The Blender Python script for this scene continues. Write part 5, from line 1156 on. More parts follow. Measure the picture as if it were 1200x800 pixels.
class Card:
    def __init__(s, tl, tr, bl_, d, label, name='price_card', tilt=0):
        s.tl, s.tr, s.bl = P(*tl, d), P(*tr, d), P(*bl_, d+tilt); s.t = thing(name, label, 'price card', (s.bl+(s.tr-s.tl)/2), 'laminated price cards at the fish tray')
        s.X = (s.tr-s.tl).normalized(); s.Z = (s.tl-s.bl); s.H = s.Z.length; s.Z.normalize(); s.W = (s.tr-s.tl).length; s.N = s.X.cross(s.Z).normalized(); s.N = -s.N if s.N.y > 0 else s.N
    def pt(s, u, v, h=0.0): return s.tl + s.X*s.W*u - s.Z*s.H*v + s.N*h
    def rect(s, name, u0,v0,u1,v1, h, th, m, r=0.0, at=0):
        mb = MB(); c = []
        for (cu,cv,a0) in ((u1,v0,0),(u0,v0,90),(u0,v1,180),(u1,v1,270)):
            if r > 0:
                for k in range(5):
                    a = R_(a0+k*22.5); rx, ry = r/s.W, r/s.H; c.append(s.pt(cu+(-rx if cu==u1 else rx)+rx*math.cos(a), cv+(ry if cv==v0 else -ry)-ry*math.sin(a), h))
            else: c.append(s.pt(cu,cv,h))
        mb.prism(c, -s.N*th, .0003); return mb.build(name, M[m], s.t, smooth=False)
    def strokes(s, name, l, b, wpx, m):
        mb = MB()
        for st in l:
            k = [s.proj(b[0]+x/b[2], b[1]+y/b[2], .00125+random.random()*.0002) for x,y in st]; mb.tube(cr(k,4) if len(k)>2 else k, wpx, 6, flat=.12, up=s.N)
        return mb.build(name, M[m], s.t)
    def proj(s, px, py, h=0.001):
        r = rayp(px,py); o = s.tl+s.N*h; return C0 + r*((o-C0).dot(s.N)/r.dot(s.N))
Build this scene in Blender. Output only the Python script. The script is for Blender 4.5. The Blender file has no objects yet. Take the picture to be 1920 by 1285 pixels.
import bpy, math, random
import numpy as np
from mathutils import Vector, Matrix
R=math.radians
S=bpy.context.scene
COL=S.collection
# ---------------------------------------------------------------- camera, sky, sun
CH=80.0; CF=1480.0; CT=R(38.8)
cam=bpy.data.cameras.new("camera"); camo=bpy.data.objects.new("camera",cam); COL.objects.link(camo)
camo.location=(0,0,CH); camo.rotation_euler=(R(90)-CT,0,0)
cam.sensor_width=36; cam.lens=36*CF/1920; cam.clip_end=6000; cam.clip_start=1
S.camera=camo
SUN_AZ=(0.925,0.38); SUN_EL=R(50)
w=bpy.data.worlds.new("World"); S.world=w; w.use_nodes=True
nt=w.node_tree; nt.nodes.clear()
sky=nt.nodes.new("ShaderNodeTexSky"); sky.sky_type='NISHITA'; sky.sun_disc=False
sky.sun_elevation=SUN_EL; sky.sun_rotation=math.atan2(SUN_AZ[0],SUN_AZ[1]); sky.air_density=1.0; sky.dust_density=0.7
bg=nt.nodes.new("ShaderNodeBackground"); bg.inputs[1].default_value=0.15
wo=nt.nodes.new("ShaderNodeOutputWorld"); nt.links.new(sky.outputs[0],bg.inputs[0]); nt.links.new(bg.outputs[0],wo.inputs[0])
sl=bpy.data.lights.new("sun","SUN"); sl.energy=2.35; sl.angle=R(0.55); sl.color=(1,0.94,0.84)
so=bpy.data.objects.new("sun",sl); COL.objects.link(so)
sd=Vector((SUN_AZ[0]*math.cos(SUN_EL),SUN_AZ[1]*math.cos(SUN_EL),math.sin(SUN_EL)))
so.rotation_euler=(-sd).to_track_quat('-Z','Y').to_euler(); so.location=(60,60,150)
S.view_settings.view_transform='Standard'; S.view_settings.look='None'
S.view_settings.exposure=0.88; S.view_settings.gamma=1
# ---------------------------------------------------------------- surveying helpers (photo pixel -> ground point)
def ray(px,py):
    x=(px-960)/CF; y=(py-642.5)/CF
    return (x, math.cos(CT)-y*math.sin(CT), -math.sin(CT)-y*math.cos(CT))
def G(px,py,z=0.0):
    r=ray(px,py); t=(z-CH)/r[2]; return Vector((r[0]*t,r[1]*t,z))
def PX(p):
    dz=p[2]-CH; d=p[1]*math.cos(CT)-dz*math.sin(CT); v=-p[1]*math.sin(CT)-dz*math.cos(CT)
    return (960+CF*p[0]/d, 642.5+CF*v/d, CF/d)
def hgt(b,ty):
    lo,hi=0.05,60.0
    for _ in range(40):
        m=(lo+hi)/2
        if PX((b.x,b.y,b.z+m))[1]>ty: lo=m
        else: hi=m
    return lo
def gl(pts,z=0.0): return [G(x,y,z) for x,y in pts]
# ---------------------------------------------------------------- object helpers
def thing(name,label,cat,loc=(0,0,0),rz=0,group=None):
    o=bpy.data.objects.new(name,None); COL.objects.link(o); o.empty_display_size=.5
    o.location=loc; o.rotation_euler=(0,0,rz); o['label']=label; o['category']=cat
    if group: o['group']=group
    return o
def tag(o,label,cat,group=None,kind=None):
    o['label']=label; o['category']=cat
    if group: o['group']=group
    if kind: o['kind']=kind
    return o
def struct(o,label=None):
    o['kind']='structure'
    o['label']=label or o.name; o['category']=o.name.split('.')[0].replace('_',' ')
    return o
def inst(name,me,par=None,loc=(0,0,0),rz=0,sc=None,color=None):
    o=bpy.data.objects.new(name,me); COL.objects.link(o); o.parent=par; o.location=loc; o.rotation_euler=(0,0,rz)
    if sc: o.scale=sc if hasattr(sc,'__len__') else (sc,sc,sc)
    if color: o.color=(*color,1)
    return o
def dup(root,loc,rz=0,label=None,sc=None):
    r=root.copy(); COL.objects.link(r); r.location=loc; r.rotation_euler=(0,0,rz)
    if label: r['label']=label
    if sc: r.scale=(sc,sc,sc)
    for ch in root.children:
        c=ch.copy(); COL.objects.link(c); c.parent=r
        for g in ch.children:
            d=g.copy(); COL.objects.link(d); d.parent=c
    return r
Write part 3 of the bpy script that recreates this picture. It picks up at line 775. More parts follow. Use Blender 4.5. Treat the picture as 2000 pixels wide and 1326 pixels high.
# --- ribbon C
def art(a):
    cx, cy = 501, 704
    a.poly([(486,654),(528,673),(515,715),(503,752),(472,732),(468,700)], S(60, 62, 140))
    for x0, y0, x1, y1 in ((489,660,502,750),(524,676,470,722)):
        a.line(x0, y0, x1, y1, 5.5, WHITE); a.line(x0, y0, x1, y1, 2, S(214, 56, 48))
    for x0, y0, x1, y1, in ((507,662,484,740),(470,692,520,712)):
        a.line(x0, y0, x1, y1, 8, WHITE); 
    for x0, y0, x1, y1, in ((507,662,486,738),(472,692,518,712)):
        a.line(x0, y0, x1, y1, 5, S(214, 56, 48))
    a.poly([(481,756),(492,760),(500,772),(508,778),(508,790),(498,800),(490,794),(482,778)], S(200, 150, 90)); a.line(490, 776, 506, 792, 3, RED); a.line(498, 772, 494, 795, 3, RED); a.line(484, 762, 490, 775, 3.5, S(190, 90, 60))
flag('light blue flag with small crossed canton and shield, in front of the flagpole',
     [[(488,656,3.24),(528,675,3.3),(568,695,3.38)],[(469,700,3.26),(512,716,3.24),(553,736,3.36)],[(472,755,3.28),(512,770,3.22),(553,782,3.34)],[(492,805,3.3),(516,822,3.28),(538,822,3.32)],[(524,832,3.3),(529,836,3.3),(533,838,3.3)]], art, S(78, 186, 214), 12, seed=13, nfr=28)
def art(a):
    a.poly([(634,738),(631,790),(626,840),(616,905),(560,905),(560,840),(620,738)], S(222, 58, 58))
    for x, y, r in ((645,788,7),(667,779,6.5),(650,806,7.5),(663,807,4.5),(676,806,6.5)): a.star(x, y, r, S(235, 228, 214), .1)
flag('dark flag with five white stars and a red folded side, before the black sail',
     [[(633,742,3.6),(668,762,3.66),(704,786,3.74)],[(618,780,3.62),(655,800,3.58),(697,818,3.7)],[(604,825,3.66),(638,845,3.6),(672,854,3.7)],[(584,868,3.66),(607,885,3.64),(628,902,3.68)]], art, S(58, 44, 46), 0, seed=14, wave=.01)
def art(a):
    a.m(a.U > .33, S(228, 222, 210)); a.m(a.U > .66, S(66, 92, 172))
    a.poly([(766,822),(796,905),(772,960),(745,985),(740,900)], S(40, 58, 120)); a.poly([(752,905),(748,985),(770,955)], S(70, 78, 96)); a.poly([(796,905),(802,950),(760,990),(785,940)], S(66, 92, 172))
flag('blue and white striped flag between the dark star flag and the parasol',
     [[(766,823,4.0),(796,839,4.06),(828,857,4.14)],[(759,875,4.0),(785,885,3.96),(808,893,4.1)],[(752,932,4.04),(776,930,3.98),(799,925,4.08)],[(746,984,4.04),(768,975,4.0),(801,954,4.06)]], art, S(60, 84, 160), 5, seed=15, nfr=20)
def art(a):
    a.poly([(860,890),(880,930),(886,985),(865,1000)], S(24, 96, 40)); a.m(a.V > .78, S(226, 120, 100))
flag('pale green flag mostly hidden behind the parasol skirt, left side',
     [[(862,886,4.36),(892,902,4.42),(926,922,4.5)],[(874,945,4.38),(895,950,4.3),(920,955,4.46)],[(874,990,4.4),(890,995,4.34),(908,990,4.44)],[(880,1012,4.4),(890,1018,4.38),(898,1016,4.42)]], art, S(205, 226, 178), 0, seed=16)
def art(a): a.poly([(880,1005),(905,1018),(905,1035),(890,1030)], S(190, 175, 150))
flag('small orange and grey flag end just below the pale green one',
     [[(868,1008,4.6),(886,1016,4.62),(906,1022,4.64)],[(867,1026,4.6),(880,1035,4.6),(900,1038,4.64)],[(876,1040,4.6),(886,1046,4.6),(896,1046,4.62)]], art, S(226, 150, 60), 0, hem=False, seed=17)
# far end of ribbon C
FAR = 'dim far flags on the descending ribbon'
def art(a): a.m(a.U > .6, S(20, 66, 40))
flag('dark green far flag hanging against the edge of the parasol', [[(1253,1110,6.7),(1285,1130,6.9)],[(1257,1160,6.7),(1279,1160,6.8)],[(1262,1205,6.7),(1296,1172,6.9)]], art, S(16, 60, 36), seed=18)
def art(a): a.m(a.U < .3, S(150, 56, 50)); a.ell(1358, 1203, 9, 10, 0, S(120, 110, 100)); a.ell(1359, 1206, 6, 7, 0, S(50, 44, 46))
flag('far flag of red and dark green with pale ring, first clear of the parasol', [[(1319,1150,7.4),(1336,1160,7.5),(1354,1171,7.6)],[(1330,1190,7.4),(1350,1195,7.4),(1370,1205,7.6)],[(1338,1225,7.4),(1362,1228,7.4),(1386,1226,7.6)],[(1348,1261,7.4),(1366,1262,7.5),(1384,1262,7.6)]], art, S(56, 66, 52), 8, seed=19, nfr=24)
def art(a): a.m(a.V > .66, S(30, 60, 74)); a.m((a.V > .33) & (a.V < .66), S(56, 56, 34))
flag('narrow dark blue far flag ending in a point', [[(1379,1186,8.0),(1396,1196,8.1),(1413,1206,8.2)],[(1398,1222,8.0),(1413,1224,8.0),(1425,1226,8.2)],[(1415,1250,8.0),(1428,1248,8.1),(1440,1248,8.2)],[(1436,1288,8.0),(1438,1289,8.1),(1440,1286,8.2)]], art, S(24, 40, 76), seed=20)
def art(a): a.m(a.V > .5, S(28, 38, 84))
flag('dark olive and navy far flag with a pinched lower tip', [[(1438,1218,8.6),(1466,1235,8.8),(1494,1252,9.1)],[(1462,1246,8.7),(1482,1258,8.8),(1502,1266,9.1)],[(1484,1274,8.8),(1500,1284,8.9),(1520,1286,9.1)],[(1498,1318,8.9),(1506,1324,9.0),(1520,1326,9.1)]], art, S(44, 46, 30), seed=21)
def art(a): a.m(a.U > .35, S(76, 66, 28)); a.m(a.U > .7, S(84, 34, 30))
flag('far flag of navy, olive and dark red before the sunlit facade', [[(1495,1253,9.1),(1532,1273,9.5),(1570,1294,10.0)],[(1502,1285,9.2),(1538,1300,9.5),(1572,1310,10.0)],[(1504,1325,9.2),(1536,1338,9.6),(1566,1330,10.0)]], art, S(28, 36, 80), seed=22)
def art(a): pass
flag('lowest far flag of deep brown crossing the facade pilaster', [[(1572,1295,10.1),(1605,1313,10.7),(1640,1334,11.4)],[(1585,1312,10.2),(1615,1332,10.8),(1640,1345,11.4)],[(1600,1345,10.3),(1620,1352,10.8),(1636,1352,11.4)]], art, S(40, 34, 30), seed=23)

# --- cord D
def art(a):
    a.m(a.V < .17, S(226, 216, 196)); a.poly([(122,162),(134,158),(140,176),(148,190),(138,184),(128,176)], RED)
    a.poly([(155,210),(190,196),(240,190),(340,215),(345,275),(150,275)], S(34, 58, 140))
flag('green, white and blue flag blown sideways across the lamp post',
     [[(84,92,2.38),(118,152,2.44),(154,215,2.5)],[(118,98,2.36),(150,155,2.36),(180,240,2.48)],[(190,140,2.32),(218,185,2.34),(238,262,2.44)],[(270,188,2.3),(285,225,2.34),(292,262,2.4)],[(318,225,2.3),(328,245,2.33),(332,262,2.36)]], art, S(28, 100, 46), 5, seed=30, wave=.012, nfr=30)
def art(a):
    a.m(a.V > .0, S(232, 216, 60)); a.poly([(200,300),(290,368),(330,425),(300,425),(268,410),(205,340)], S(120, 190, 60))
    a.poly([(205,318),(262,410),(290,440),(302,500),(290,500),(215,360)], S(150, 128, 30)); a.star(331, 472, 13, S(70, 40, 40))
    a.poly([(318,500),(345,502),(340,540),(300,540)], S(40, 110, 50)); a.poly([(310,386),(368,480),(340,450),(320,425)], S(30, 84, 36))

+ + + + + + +

* _WHAT IS ASKED_
Above this instruction are the records; retype exactly the lines from the one containing "flag('dark olive and" up to and including the one containing "flag('lowest far flag".

* _EXERCISE SOLUTION_
flag('dark olive and navy far flag with a pinched lower tip', [[(1438,1218,8.6),(1466,1235,8.8),(1494,1252,9.1)],[(1462,1246,8.7),(1482,1258,8.8),(1502,1266,9.1)],[(1484,1274,8.8),(1500,1284,8.9),(1520,1286,9.1)],[(1498,1318,8.9),(1506,1324,9.0),(1520,1326,9.1)]], art, S(44, 46, 30), seed=21)
def art(a): a.m(a.U > .35, S(76, 66, 28)); a.m(a.U > .7, S(84, 34, 30))
flag('far flag of navy, olive and dark red before the sunlit facade', [[(1495,1253,9.1),(1532,1273,9.5),(1570,1294,10.0)],[(1502,1285,9.2),(1538,1300,9.5),(1572,1310,10.0)],[(1504,1325,9.2),(1536,1338,9.6),(1566,1330,10.0)]], art, S(28, 36, 80), seed=22)
def art(a): pass
flag('lowest far flag of deep brown crossing the facade pilaster', [[(1572,1295,10.1),(1605,1313,10.7),(1640,1334,11.4)],[(1585,1312,10.2),(1615,1332,10.8),(1640,1345,11.4)],[(1600,1345,10.3),(1620,1352,10.8),(1636,1352,11.4)]], art, S(40, 34, 30), seed=23)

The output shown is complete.